▸ **TASK STATEMENT**
Count the lines containing "scene". Give the number alone.

▸ **STORED RECORDS**
# # # # #

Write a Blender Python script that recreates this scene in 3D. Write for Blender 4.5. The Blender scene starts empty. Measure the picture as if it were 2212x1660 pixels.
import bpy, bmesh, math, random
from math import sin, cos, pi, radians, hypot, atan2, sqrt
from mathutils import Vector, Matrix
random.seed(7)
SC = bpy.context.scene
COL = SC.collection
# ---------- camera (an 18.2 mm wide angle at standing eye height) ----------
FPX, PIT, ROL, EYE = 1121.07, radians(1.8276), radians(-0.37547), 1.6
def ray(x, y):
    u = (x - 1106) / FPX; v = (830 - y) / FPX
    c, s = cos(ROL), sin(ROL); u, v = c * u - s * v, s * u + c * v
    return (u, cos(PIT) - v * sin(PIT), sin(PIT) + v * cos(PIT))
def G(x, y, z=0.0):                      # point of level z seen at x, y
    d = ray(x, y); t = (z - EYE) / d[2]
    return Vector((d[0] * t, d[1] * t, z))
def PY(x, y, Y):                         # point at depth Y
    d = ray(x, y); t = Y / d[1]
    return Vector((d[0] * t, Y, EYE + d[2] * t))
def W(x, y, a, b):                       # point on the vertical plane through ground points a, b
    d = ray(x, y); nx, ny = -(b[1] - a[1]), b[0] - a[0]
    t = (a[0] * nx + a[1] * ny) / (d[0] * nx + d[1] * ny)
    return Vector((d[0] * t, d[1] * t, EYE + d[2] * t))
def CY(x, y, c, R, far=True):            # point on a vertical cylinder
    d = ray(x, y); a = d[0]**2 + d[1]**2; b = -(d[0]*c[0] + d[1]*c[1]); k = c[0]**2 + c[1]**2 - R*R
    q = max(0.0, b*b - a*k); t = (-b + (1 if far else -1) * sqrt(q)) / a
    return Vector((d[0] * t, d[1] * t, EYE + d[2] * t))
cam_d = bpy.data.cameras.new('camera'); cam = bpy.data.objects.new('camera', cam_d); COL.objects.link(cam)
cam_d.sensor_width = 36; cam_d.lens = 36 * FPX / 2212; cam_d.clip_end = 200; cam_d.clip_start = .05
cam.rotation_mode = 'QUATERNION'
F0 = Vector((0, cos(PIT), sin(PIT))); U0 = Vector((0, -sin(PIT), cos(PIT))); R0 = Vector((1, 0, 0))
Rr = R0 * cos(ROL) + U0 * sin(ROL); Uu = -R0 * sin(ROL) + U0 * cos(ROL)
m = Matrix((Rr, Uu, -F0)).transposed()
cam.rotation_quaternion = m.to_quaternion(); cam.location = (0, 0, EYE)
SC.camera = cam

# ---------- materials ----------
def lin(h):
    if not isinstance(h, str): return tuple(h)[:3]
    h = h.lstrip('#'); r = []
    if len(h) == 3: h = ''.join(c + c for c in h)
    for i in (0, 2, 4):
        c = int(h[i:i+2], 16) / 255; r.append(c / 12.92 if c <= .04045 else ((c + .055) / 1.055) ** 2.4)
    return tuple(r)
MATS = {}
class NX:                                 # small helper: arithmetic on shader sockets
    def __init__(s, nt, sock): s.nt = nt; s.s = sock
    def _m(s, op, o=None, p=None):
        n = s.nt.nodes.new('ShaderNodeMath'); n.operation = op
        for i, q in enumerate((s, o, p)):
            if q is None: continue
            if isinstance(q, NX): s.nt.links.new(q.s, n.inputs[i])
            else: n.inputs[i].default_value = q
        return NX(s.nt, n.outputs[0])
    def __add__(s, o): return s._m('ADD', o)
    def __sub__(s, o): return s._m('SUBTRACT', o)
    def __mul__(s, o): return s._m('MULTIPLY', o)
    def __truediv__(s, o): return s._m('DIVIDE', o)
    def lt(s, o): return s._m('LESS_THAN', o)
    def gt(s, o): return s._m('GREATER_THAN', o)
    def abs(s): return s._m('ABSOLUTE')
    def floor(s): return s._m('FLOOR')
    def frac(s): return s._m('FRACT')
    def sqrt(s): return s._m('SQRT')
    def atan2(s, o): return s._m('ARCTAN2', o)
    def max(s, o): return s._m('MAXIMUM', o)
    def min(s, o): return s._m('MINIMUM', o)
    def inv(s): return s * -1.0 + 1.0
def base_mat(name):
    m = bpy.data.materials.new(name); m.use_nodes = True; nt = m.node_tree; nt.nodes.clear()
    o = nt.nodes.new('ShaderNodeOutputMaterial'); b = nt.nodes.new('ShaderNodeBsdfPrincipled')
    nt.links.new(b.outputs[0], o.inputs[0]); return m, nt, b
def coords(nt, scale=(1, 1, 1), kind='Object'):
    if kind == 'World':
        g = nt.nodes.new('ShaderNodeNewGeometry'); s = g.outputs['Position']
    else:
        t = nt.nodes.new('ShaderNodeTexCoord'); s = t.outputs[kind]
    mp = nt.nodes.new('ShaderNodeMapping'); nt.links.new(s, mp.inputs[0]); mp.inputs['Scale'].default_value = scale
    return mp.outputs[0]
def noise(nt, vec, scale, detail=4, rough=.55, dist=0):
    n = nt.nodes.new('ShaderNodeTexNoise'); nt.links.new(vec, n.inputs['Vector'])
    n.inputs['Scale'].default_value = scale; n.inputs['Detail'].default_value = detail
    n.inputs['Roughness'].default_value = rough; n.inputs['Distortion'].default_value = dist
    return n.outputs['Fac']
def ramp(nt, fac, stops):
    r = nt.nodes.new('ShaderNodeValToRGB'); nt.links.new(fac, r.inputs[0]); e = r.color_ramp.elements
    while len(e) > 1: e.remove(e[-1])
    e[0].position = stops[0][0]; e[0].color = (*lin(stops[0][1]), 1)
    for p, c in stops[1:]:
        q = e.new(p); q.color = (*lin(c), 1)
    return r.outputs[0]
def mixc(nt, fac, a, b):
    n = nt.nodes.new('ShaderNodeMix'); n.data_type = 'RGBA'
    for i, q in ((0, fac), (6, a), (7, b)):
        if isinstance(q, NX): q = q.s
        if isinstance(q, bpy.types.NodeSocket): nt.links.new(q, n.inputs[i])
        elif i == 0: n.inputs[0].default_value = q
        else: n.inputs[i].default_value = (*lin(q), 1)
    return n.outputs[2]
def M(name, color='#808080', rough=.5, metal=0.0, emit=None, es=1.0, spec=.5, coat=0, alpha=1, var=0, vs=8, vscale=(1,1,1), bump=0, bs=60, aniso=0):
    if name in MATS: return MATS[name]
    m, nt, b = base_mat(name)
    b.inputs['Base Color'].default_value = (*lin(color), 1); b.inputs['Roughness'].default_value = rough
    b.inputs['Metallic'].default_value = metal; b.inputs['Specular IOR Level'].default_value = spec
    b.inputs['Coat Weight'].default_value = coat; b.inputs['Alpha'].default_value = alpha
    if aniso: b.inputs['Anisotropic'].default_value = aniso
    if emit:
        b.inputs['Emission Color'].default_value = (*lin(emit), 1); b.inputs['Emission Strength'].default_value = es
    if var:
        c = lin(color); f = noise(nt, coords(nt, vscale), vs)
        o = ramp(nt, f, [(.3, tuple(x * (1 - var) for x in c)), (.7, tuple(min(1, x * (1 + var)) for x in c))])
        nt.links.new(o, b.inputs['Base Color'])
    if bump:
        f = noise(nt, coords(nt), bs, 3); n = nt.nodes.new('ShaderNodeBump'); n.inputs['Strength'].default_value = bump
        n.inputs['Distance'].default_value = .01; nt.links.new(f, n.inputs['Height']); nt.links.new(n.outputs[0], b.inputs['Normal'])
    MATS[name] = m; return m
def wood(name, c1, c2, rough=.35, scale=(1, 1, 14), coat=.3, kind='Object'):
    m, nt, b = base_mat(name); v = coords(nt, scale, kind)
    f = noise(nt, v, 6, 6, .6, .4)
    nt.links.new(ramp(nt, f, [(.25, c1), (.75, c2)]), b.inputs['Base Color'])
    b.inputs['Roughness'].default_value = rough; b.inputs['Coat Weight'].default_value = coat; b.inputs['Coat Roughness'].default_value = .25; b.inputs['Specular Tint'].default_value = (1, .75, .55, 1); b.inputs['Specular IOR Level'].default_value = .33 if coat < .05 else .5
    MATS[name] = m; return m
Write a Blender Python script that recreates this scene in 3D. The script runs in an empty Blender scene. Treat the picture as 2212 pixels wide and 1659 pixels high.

# # # # #

▸ **EXERCISE SOLUTION**
3